The figures show the majority of adults in emergency accommodation are aged between 25 and 44, with 5,742 people in this age bracket.
Focus Ireland chief executive Pat Dennigan said the organisation has, for years, been arguing that homelessness is not inevitable but rather a consequence of policy choices.
“We could not have a clearer demonstration of this than today’s figures,” he said.
“The Government fell nearly 1,500 homes short of its 9,300 social housing target last year because it chose to choke off momentum in the approved housing sector by not signing off on funding for pipeline projects.”
He said restrictions on the tenant-in-situ scheme would “inevitably result in people becoming homeless who would otherwise have remained securely housed”.
Dublin Simon Community said the latest figures paint a grim picture, with more than 11,000 people living in emergency accommodation in Dublin alone for the first time.
The Salvation Army said it was “appalling” that more than 3,000 children in the capital face a summer in emergency accommodation.
Meanwhile, Sinn Féin housing spokesman Eoin Ó Broin said it was completely unacceptable that as homelessness continues to rise, the Government is “slashing funding for vital homeless prevention schemes including the tenant-in-situ scheme and the housing first programme”.
“These funding cuts will result in fewer acquisitions in 2025,” he said. “As a result, more people will become homeless, and more people will remain trapped in emergency accommodation for longer periods of time.”
He urged Minister for Housing James Browne to “lift the severe restrictions on the operation of the tenant-in-situ scheme”.

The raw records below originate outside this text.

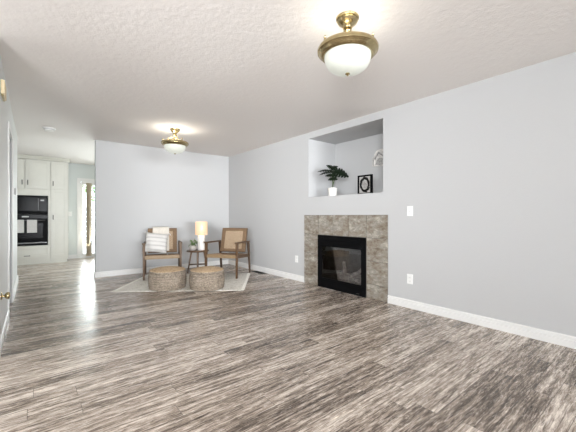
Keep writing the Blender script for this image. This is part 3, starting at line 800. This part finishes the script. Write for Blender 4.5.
# ------------------------------------------------------------------ chairs
def make_chair(label):
    o = empty('cane_armchair', (0, 0, 0), 0, label, 'armchair', 'wooden cane armchairs')
    W_, F_, R_ = .294, -.34, .26     # half width, front leg y, rear foot y
    for s in (-1, 1):
        MB().bar((s * W_, F_, 0), (s * W_, F_ + .015, .602), .030, .034, .040, .048, up=(0, 1, 0), bev=.004).build('leg', 'wood', o)
    for s in (-1, 1):
        MB().bar((s * W_, R_ + .02, 0), (s * W_, .20, .60), .028, .032, .036, .050, up=(0, 1, 0), bev=.004).build('leg', 'wood_dark', o)
    for s in (-1, 1):
        a = MB(); a.bar((s * W_, F_ - .035, .614), (s * W_, .23, .600), .052, .026, .046, .024, bev=.006); a.build('arm', 'wood', o)
    # seat rails
    MB().bar((-W_ + .018, F_ + .01, .375), (W_ - .018, F_ + .01, .375), .028, .060, bev=.004).build('front_rail', 'wood_light', o)
    for s in (-1, 1): MB().bar((s * (W_ - .005), F_ + .02, .372), (s * (W_ - .005), .275, .330), .026, .055, bev=.003).build('side_rail', 'wood', o)
    MB().bar((-W_ + .012, .265, .33), (W_ - .012, .265, .33), .028, .050, bev=.003).build('rear_rail', 'wood_dark', o)
    def seat(u, v): return ((u * 2 - 1) * .262, F_ + .02 + v * .575, .408 - .042 * v - .012 * math.sin(PI * u) * math.sin(PI * v))
    MB().grid(seat, 16, 16, .014).build('seat', 'seat_cane', o, True)
    # reclined back: frame and woven panel. local axis from lower to upper
    p0, p1 = Vector((0, .150, .40)), Vector((0, .262, .848)); ax = (p1 - p0); nrm = Vector((0, ax.z, -ax.y)).normalized()
    bk = MB(); hw2 = .234
    for s in (-1, 1): bk.bar((s * hw2, p0.y, p0.z), (s * hw2, p1.y, p1.z), .042, .028, up=nrm, bev=.004)
    for t, w2 in ((.045, .040), (.955, .044)):
        q = p0 + ax * t; bk.bar((-hw2 + .02, q.y, q.z), (hw2 - .02, q.y, q.z), w2, .026, up=nrm, bev=.004)
    bk.build('back_frame', 'wood', o)
    bd = MB(); 
    def cane(u, v):
        q = p0 + ax * (.08 + .84 * v) + nrm * (-.010); return ((u * 2 - 1) * (hw2 - .018), q.y, q.z)
    bd.grid(cane, 6, 6, .006).build('cane_panel', 'cane', o)
    # woven border wrapped on the frame front
    wb = MB(); off = nrm * -.0165; iw = .180
    def strip(x0, x1, t0, t1):
        def fn(u, v):
            q = p0 + ax * (t0 + (t1 - t0) * v) - nrm * .0165; return (x0 + (x1 - x0) * u, q.y, q.z)
        wb.grid(fn, 3, 3, .004)
    strip(-.252, -iw, .02, .98); strip(iw, .252, .02, .98); strip(-iw, iw, .02, .13); strip(-iw, iw, .87, .98)
    wb.build('woven_border', 'dark_cane', o)
    return o, p0, p1, nrm
LC = Vector((1.822, 5.915)); LA = math.radians(253) + PI / 2
RC = Vector((2.824, 5.262)); RA = math.radians(217) + PI / 2
ch1, bp0, bp1, bn = make_chair('wooden cane armchair with pillow and throw, left of the table')
ch1.location = (LC.x, LC.y, .0085); ch1.rotation_euler = (0, 0, LA)
ch2 = copy_tree(ch1); ch2['label'] = 'wooden cane armchair, empty, right of the side table and lamp'
ch2.location = (RC.x, RC.y, .0085); ch2.rotation_euler = (0, 0, RA)

# throw draped over the left chair's back, pillow leaning on it
th = empty('throw_blanket', (LC.x, LC.y, .0085), LA, 'cream throw draped over the back of the left armchair', 'throw blanket')
axv = bp1 - bp0; al = axv.length; ad = axv.normalized()
fr_n = Vector((0, -ad.z, ad.y))          # towards the sitter
def thr(u, v):
    x = -.170 + .285 * u
    wob = .004 * math.sin(u * 17) + .003 * math.sin(u * 7 + v * 4)
    if v < .62:
        s = v / .62; q = bp0 + ad * (.03 + (al + .0 - .03) * s) + fr_n * (.036 + wob)
    elif v < .72:
        a = (v - .62) / .10 * PI; q = bp1 + fr_n * (.036 * math.cos(a) + wob) + ad * (.030 * math.sin(a))
    else:
        s = (v - .72) / .28; q = bp1 - ad * (al * .5 * s) - fr_n * (.036 - wob)
    return (x, q.y, q.z)
MB().grid(thr, 24, 60, .006).build('cloth', 'throw', th, True)
pw = empty('throw_pillow', (0, 0, 0), 0, 'white square pillow with grey stripes on the left armchair', 'pillow')
def puff(sg):
    def fn(u, v):
        x, z = u * 2 - 1, v * 2 - 1
        t = max(0, (1 - x ** 4) * (1 - z ** 4)) ** .55 * .075
        pinch = 1 - .07 * (1 - x * x) * abs(z) ** 2 - 0; pz = 1 - .07 * (1 - z * z) * abs(x) ** 2
        return (x * .198 * pz, sg * t, z * .192 * pinch)
    return fn
pm = MB().grid(puff(1), 24, 24).grid(puff(-1), 24, 24)
bmesh.ops.remove_doubles(pm.bm, verts=pm.bm.verts[:], dist=.0008)
pm.build('cover', 'pillow', pw, True, 80)
for sx in (-1, 1):
    for sz in (-1, 1):
        tz = MB()
        for k in range(5): tz.tube([(sx * .195, 0, sz * .189), (sx * (.205 + .004 * k), .006 * (k - 2), sz * .197), (sx * (.209 + .005 * k), .008 * (k - 2), sz * .197 - .03)], .003, 6)
        tz.build('tassel', 'pillow', pw, True)
pw.matrix_world = Matrix.Translation((LC.x, LC.y, .0085)) @ Matrix.Rotation(LA, 4, 'Z') @ Matrix.Translation((-.105, .070, .594)) @ Matrix.Rotation(math.radians(-24), 4, 'X') @ Matrix.Rotation(math.radians(7), 4, 'Y')

# ------------------------------------------------------------------ side table, lamp, small plant
TX, TYY, TH = 2.425, 5.765, .435
tb = empty('side_table', (TX, TYY, .0085), .35, 'small round wooden side table between the two armchairs', 'side table')
MB().lathe([(0, TH - .026), (.196, TH - .026), (.205, TH - .018), (.205, TH - .006), (.199, TH), (0, TH)], 48).build('tabletop', 'wood', tb, True)
for k in range(4):
    a = PI / 4 + PI / 2 * k
    MB().bar((.185 * math.cos(a), .185 * math.sin(a), 0), (.115 * math.cos(a), .115 * math.sin(a), TH - .024), .022, .022, .032, .032, bev=.003).build('leg', 'wood', tb)
for k in range(2):
    a = PI / 4 + PI / 2 * k; r = .165
    MB().bar((r * math.cos(a), r * math.sin(a), .14 + .026 * k), (-r * math.cos(a), -r * math.sin(a), .14 + .026 * k), .022, .026, bev=.003).build('stretcher', 'wood_dark', tb)
tz_ = TH + .0085
rt = Vector((math.cos(YAW), -math.sin(YAW)))      # picture-right direction on the floor
lx = Vector((TX, TYY)) + rt * .062 + Vector((.02, .03))
tl = empty('table_lamp', (lx.x, lx.y, tz_), 0, 'lit table lamp with cream base and glowing drum shade', 'table lamp')
MB().lathe([(0, 0), (.062, 0), (.066, .006), (.067, .02), (.067, .255), (.060, .272), (.036, .282), (.016, .286), (0, .286)], 36).build('base', 'ceramic', tl, True)
MB().lathe([(0, .286), (.010, .286), (.010, .33), (.017, .332), (.017, .375), (0, .375)], 18).build('socket', 'brass', tl, True)
sp = [(.112, .288), (.115, .292), (.115, .40), (.112, .525), (.107, .538)]
MB().lathe(sp + [(r - .004, z) for r, z in sp[::-1]] + [sp[0]], 44, cap=False).build('shade', 'shade', tl, True)
spd = MB()
for k in range(3):
    a = 2 * PI * k / 3; spd.tube([(.014 * math.cos(a), .014 * math.sin(a), .34), (.112 * math.cos(a), .112 * math.sin(a), .34)], .002, 6)
spd.build('shade_holder', 'brass', tl, True)
d = bpy.data.lights.new('lamp_bulb', 'POINT'); d.energy = 3.2; d.color = (1, .62, .30); d.shadow_soft_size = .03
b_ = bpy.data.objects.new('lamp_bulb', d); b_.parent = tl; b_.location = (0, 0, .40); col.objects.link(b_)
sx_ = Vector((TX, TYY)) - rt * .088 - Vector((.02, .04))
sp_ = empty('potted_plant', (sx_.x, sx_.y, tz_), 0, 'small bushy green plant in round stone pot on side table', 'plant')
MB().lathe([(0, 0), (.038, 0), (.058, .02), (.066, .048), (.060, .074), (.046, .090), (.044, .094), (.040, .090), (.042, .080), (0, .078)], 32).build('pot', 'pot_grey', sp_, True)
stm = MB(); lf = MB()
for k in range(34):
    a = random.uniform(0, 2 * PI); r = random.uniform(.02, .095); z = random.uniform(.12, .215) - r * .35
    tip = Vector((r * math.cos(a), r * math.sin(a), z))
    stm.tube([(.01 * math.cos(a), .01 * math.sin(a), .077), (tip.x * .55, tip.y * .55, .075 + (tip.z - .075) * .7), tuple(tip)], .0018, 6)
    for q in range(4):
        dd_ = Vector((random.uniform(-1, 1), random.uniform(-1, 1), random.uniform(-.3, .8))).normalized(); sd = dd_.orthogonal().normalized(); sz_ = random.uniform(.018, .03)
        b0 = tip - Vector((tip.x * .1, tip.y * .1, .008 * q))
        lf.poly([b0, b0 + dd_ * sz_ * .5 + sd * sz_ * .35, b0 + dd_ * sz_, b0 + dd_ * sz_ * .5 - sd * sz_ * .35], dd_.cross(sd) * .0012)
stm.build('stems', 'stem', sp_); lf.build('foliage', 'leaf', sp_)
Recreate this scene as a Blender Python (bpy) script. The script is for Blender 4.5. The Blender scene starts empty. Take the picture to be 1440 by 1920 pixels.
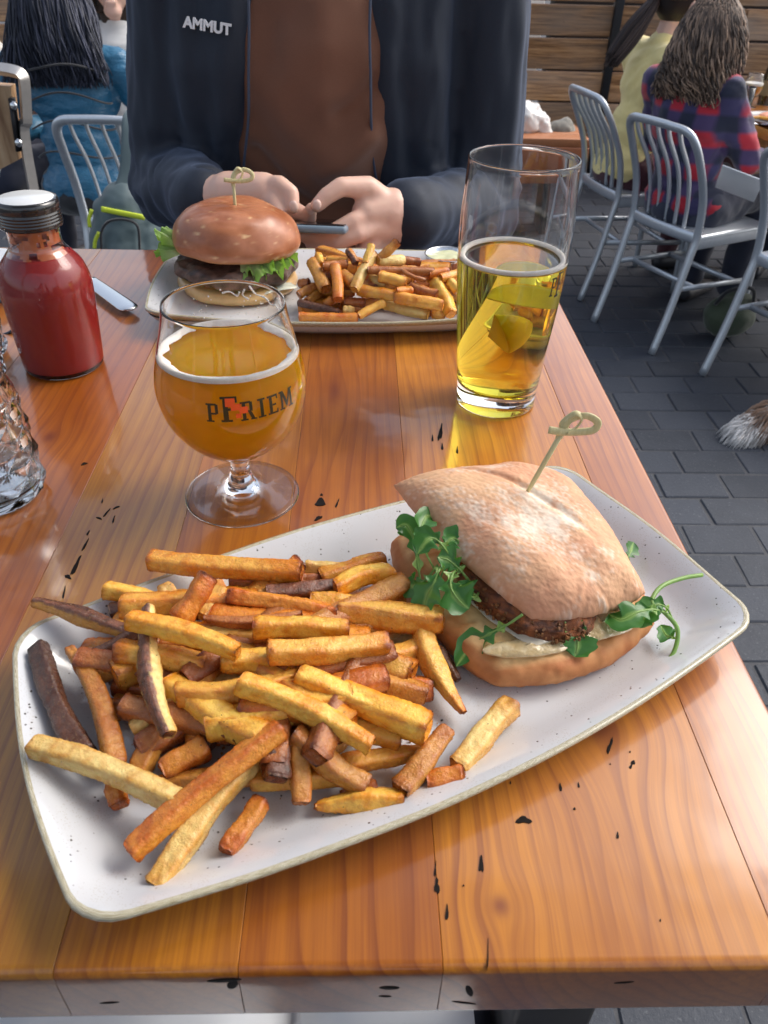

Social Democrats housing spokesman Rory Hearne said there were 256 more children in emergency accommodation at the end of March than six months earlier.
“These trends will continue unless there is a radical shift in Government policy,” he said. “The fact that this week the Minister was patting himself on the back over failed social housing delivery targets while we have record homelessness shows the disconnect between this Government and the reality of the housing emergency.”
Labour housing spokesman Conor Sheehan described the figures as a “national scandal” which was a direct result of “Government failure to treat housing as the emergency it clearly is”.
“We need a radical reset in how this Government approaches housing,” he said. “We need to start treating this crisis like the emergency it is, with the urgency and bold vision it demands.”